Aaron Bertrand  shows different ways of looking for metadata changes in different versions of SQL Server:

Back in December, I published a post entitled, “How I spot not-yet-documented features in SQL Server CTPs.” In that post, I revealed a few of the ways that I get an early jump on what’s changed between CTP and/or RC builds of SQL Server. You can do those same things if you want to see what new objects or columns have been created, or which system modules have changed, between – say – SQL Server 2014 and SQL Server 2016. This will likely be a bigger list than any of the individual sets of items I’ve posted about in our SQL Server 2016 builds post, but the same concepts apply – create a linked server to the older instance, optionally create some synonyms for easy adaptation, and go to town.

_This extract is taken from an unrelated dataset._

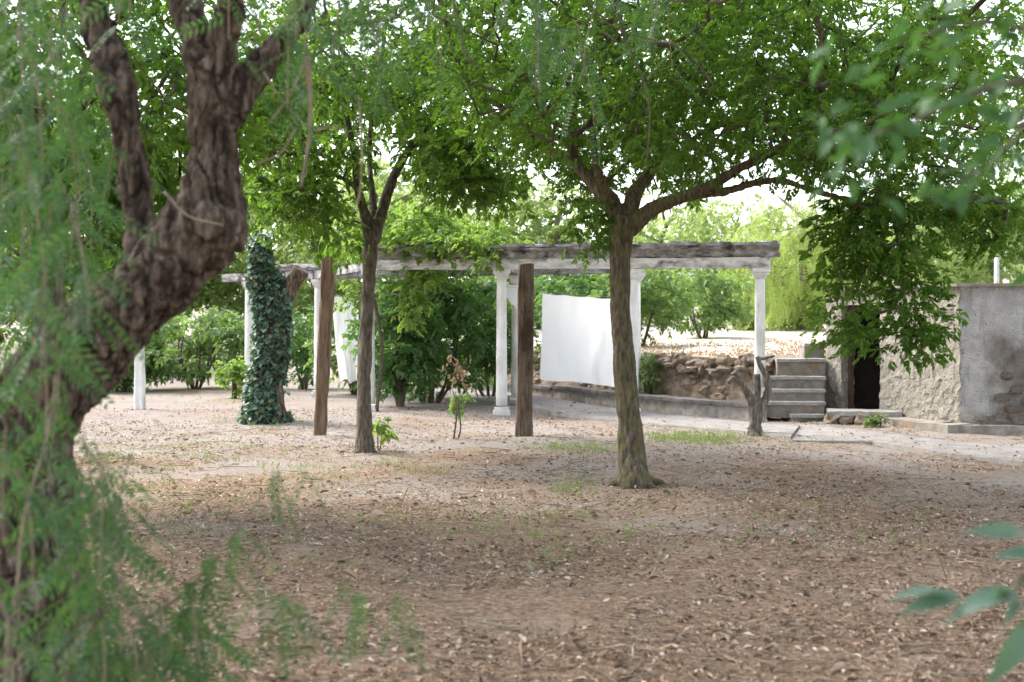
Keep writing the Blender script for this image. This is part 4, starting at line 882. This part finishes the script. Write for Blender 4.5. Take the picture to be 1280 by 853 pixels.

There are a few other things I check as we get closer to the final release, and they can be quite revealing about what features have made it into the product. We can also get some insight into things they tried to get in but couldn’t (for example, there are error messages and Intellisense verbiage for STRING_AGG(), which does not seem to be in the cards for RTM). I’m going to point out a few, but I’m not going to iterate through all of the things I’ve learned – this is more to serve as as a starting point so you can experiment on your own.

If you’re interested in this kind of spelunking, you can learn a lot without having to reverse engineer binaries.